The president's claims about the impact of his endorsements in Alabama have long been fanciful, but even against that backdrop, this is grandiose. While Trump has wrongly claimed that Strange shot up in the polls, saying he was in fifth place at the time of the endorsement is laughable. There were only three major candidates in the race, and when Trump endorsed Strange in early August, two of the last three polls showed him in a virtual tie for first place.

10. “And by the way, I didn’t deal with Russia. I won because I was a better candidate by a lot. I won because I campaigned properly and [Hillary Clinton] didn’t.”

This may be reading into what Trump was saying too much (especially since he tends to ramble), but “I didn't deal with Russia” sounds firmer than “There was no collusion” — Trump's usual denial. It suggests there was no contact whatsoever, rather than just that there was no cooperation or collusion.

President Trump lashes out with insults to defend himself as the Russia investigation unfolds. (Video: Jenny Starrs/The Washington Post, Photo: Jabin Botsford/The Washington Post)

11. On the electoral college: “It would have been a whole different thing [if the election were decided by popular vote]. The genius is that the popular vote is a much different form of campaigning. Hillary never understood that.”

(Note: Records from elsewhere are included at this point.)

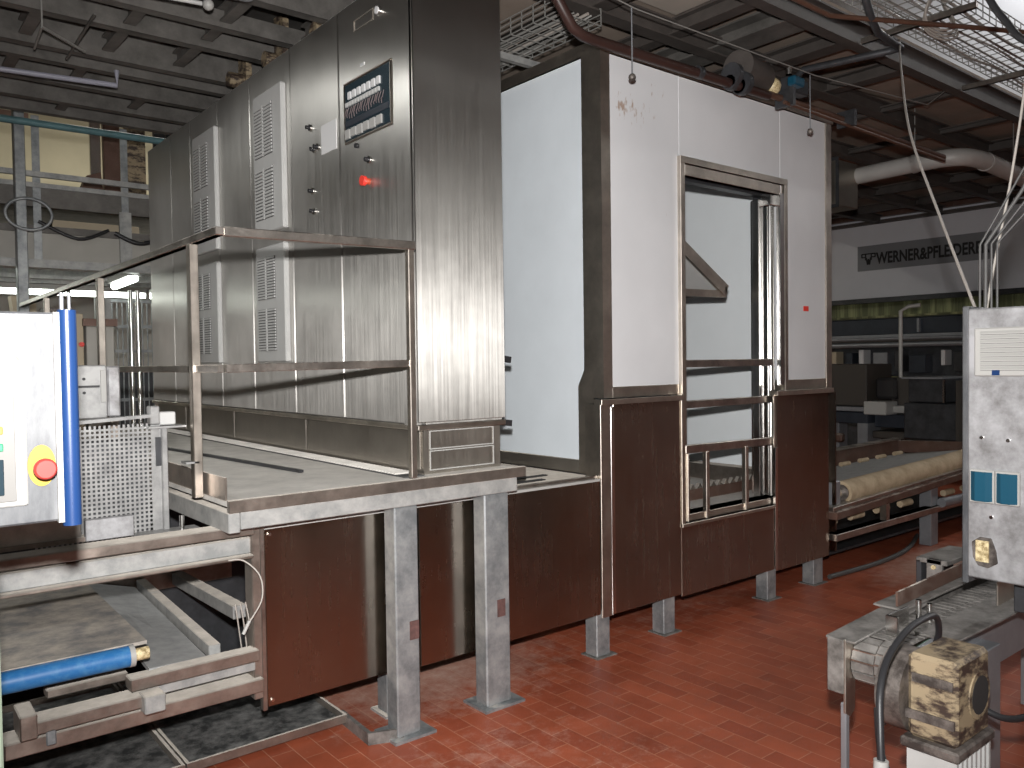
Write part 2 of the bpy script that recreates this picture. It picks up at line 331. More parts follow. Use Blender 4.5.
M['ironfoot'] = two_tone('dirty_cast_iron', (0.06, 0.05, 0.045), (0.25, 0.22, 0.2), 12, 0.4, 0.65, 0.5, 0.4)
M['wire'] = plain('galvanised_wire', (0.26, 0.255, 0.24), 0.55, 0.2)
M['whitecable'] = plain('white_cable', (0.34, 0.31, 0.28), 0.5)
M['duct'] = plain('duct_grey', (0.42, 0.41, 0.39), 0.5, 0.1, 0.1, 4)
M['lamp'] = plain('lamp_tube', (0.93, 1.0, 0.92), 0.5, 0, emit=9.0)
M['tan'] = plain('tan_enclosure', (0.50, 0.42, 0.30), 0.6)
M['paper'] = plain('paper', (0.62, 0.62, 0.62), 0.6)
M['brass'] = two_tone('corroded_contacts', (0.25, 0.18, 0.08), (0.72, 0.60, 0.36), 60, 0.4, 0.6, 0.5)
M['stripblack'] = plain('grate_dark', (0.06, 0.06, 0.06), 0.6)
M['greenbelt'] = plain('green_belt', (0.09, 0.16, 0.13), 0.6)

# ------------------------------------------------------------------ the setting
struct(MB().box(-7, 12.6, -6, 14, -0.1, 0.0).build('floor', M['floor']))
struct(MB().box(12.4, 12.6, -6, 14, 0, 8).build('wall_right', M['wallwhite']))
struct(MB().box(-7, 12.6, 13.8, 14, 0, 8).build('wall_back', M['cream']))
struct(MB().box(-7.2, -7, -6, 14, 0, 8).build('wall_left', M['wallgrey']))
struct(MB().box(-7, 12.6, -6.2, -6, 0, 8).build('wall_front', M['wallgrey']))
struct(MB().box(-7, 12.6, -6, 14, 8, 8.1).build('ceiling', M['wallgrey']))
# steel deck overhead: brown boards on the right, dull plate on the left
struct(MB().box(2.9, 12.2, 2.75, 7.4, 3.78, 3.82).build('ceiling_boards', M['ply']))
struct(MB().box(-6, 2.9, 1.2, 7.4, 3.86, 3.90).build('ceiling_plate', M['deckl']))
struct(MB().box(3.55, 4.08, 2.80, 3.36, 3.75, 3.779).build('ceiling_pale_board', M['plylight']))
def ibeam(p0, p1, h=0.18, w=0.12, mat='beam', flange=0.012):
    m = MB(); p0 = Vector(p0); p1 = Vector(p1); z = Vector((0, 0, 1))
    m.bar(p0 + z * flange / 2, p1 + z * flange / 2, w, flange); m.bar(p0 + z * (h - flange / 2), p1 + z * (h - flange / 2), w, flange)
    m.bar(p0 + z * h / 2, p1 + z * h / 2, 0.012, h - 2 * flange)
    return struct(m.build('ceiling_beam', M[mat]))
def channel(p0, p1, h=0.16, w=0.06, mat='beam'):
    m = MB(); p0 = Vector(p0); p1 = Vector(p1); z = Vector((0, 0, 1)); d = (p1 - p0).normalized(); r = d.cross(z).normalized()
    m.bar(p0 + z * h / 2, p1 + z * h / 2, 0.008, h)
    m.bar(p0 + r * -w / 2 + z * .005, p1 + r * -w / 2 + z * .005, w, 0.01); m.bar(p0 + r * -w / 2 + z * (h - .005), p1 + r * -w / 2 + z * (h - .005), w, 0.01)
    return struct(m.build('ceiling_beam', M[mat]))
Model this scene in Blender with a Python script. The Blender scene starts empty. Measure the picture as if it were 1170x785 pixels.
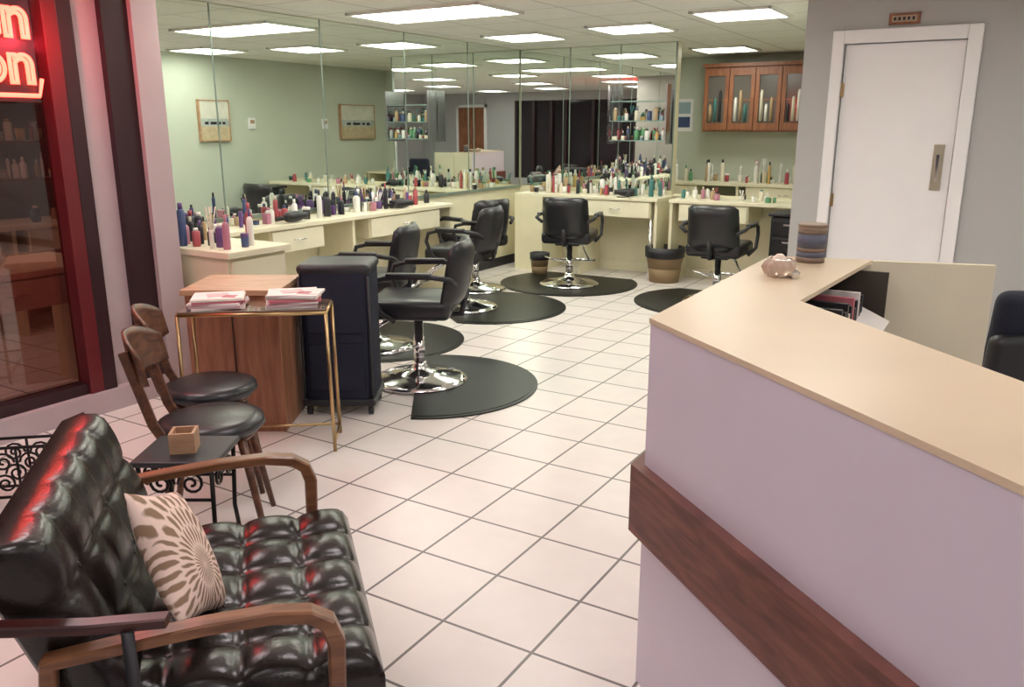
import bpy, bmesh, math, random
from mathutils import Vector, Matrix, Euler
random.seed(7)
PH=math.radians(31); SN,CS=math.sin(PH),math.cos(PH)
def loc(x,y): return (CS*x-SN*y, SN*x+CS*y)
scene=bpy.context.scene
scene.view_settings.view_transform='Standard'

# ---------------------------------------------------------------- materials
def M(name,col,rough=.5,metal=0,var=.06,scale=6,bump=0,bscale=60,emis=None,strength=0,coat=0,trans=0,alpha=1):
    m=bpy.data.materials.new(name); m.use_nodes=True
    nt=m.node_tree; p=nt.nodes['Principled BSDF']
    tc=nt.nodes.new('ShaderNodeTexCoord')
    no=nt.nodes.new('ShaderNodeTexNoise'); no.inputs['Scale'].default_value=scale; no.inputs['Detail'].default_value=3
    nt.links.new(tc.outputs['Object'],no.inputs['Vector'])
    r=nt.nodes.new('ShaderNodeValToRGB')
    r.color_ramp.elements[0].position=.3; r.color_ramp.elements[1].position=.7
    r.color_ramp.elements[0].color=tuple(c*(1-var) for c in col)+(1,)
    r.color_ramp.elements[1].color=tuple(min(1,c*(1+var)) for c in col)+(1,)
    nt.links.new(no.outputs['Fac'],r.inputs['Fac']); nt.links.new(r.outputs['Color'],p.inputs['Base Color'])
    p.inputs['Roughness'].default_value=rough; p.inputs['Metallic'].default_value=metal
    if coat: p.inputs['Coat Weight'].default_value=coat; p.inputs['Coat Roughness'].default_value=.15
    if trans: p.inputs['Transmission Weight'].default_value=trans
    if bump:
        n2=nt.nodes.new('ShaderNodeTexNoise'); n2.inputs['Scale'].default_value=bscale
        nt.links.new(tc.outputs['Object'],n2.inputs['Vector'])
        b=nt.nodes.new('ShaderNodeBump'); b.inputs['Strength'].default_value=bump; b.inputs['Distance'].default_value=.004
        nt.links.new(n2.outputs['Fac'],b.inputs['Height']); nt.links.new(b.outputs['Normal'],p.inputs['Normal'])
    if emis:
        p.inputs['Emission Color'].default_value=emis+(1,); p.inputs['Emission Strength'].default_value=strength
    return m
def wood(name,c1,c2,rough=.4,stretch=(1,12,12),scale=3):
    m=bpy.data.materials.new(name); m.use_nodes=True
    nt=m.node_tree; p=nt.nodes['Principled BSDF']
    tc=nt.nodes.new('ShaderNodeTexCoord'); mp=nt.nodes.new('ShaderNodeMapping'); mp.inputs['Scale'].default_value=stretch
    no=nt.nodes.new('ShaderNodeTexNoise'); no.inputs['Scale'].default_value=scale; no.inputs['Detail'].default_value=6; no.inputs['Distortion'].default_value=.6
    nt.links.new(tc.outputs['Object'],mp.inputs['Vector']); nt.links.new(mp.outputs['Vector'],no.inputs['Vector'])
    r=nt.nodes.new('ShaderNodeValToRGB'); r.color_ramp.elements[0].position=.3; r.color_ramp.elements[1].position=.7
    r.color_ramp.elements[0].color=c1+(1,); r.color_ramp.elements[1].color=c2+(1,)
    nt.links.new(no.outputs['Fac'],r.inputs['Fac']); nt.links.new(r.outputs['Color'],p.inputs['Base Color'])
    p.inputs['Roughness'].default_value=rough
    return m
def tile(name,c1,c2,mort,w,h,ms,rough,off=(0,0,0),bump=.3,smooth=.1):
    m=bpy.data.materials.new(name); m.use_nodes=True
    nt=m.node_tree; p=nt.nodes['Principled BSDF']
    tc=nt.nodes.new('ShaderNodeTexCoord'); mp=nt.nodes.new('ShaderNodeMapping'); mp.inputs['Location'].default_value=off
    br=nt.nodes.new('ShaderNodeTexBrick'); br.offset=0; br.squash=1
    br.inputs['Scale'].default_value=1; br.inputs['Brick Width'].default_value=w; br.inputs['Row Height'].default_value=h
    br.inputs['Mortar Size'].default_value=ms; br.inputs['Mortar Smooth'].default_value=smooth; br.inputs['Bias'].default_value=0
    br.inputs['Color1'].default_value=c1+(1,); br.inputs['Color2'].default_value=c2+(1,); br.inputs['Mortar'].default_value=mort+(1,)
    nt.links.new(tc.outputs['Object'],mp.inputs['Vector']); nt.links.new(mp.outputs['Vector'],br.inputs['Vector'])
    no=nt.nodes.new('ShaderNodeTexNoise'); no.inputs['Scale'].default_value=9; no.inputs['Detail'].default_value=5
    nt.links.new(tc.outputs['Object'],no.inputs['Vector'])
    mr=nt.nodes.new('ShaderNodeMapRange'); mr.inputs['To Min'].default_value=.93; mr.inputs['To Max'].default_value=1.05
    nt.links.new(no.outputs['Fac'],mr.inputs['Value'])
    mx=nt.nodes.new('ShaderNodeMix'); mx.data_type='RGBA'; mx.blend_type='MULTIPLY'; mx.inputs['Factor'].default_value=1
    nt.links.new(br.outputs['Color'],mx.inputs['A']); nt.links.new(mr.outputs['Result'],mx.inputs['B'])
    nt.links.new(mx.outputs['Result'],p.inputs['Base Color'])
    b=nt.nodes.new('ShaderNodeBump'); b.invert=True; b.inputs['Strength'].default_value=bump; b.inputs['Distance'].default_value=.003
    nt.links.new(br.outputs['Fac'],b.inputs['Height']); nt.links.new(b.outputs['Normal'],p.inputs['Normal'])
    p.inputs['Roughness'].default_value=rough
    return m
def tinted_glass(name,tint,refl):
    m=bpy.data.materials.new(name); m.use_nodes=True; nt=m.node_tree
    out=nt.nodes['Material Output']; nt.nodes.remove(nt.nodes['Principled BSDF'])
    t=nt.nodes.new('ShaderNodeBsdfTransparent'); t.inputs[0].default_value=tint+(1,)
    g=nt.nodes.new('ShaderNodeBsdfGlossy'); g.inputs['Roughness'].default_value=.02; g.inputs['Color'].default_value=(.9,.85,.85,1)
    mx=nt.nodes.new('ShaderNodeMixShader'); mx.inputs[0].default_value=refl
    nt.links.new(t.outputs[0],mx.inputs[1]); nt.links.new(g.outputs[0],mx.inputs[2]); nt.links.new(mx.outputs[0],out.inputs[0])
    return m
CREAM=M('cream_laminate',(.82,.77,.56),.4,var=.03)
CREAMTOP=M('cream_counter_top',(.88,.83,.63),.3,var=.03)
LAV=M('panel_daylight_lavender',(.75,.70,.80),.45,var=.03,scale=2)  # lavender cast of daylight from the front put into the panel colour
DESKTOP=M('desk_top_laminate',(.77,.63,.45),.32,var=.04,scale=3)
DESKIN=M('desk_inner_panel',(.76,.70,.54),.5,var=.03)
BAND=wood('desk_band_wood',(.11,.038,.03),(.24,.09,.07),.45,(2,2,14))
BLACK=M('black_leather',(.014,.014,.018),.36,var=.2,bump=.15,coat=.1)
SOFAL=M('sofa_leather',(.013,.010,.009),.27,var=.25,bump=.2,bscale=120,coat=.15)
BLKPL=M('black_plastic',(.02,.02,.025),.45)
NAVY=M('navy_fabric',(.006,.009,.026),.75,bump=.3,bscale=200)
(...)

First off, I completely agree with Trump that the campaign would have been run completely differently if it were decided by popular vote. It's why I think it's dumb to say Clinton was the real winner because she won the popular vote. But suggesting Clinton was campaigning for the popular vote is just ludicrous. Her campaign may have missed how much trouble they were in in Rust Belt states like Michigan, Pennsylvania and Wisconsin, but she was campaigning in important electoral college states, too.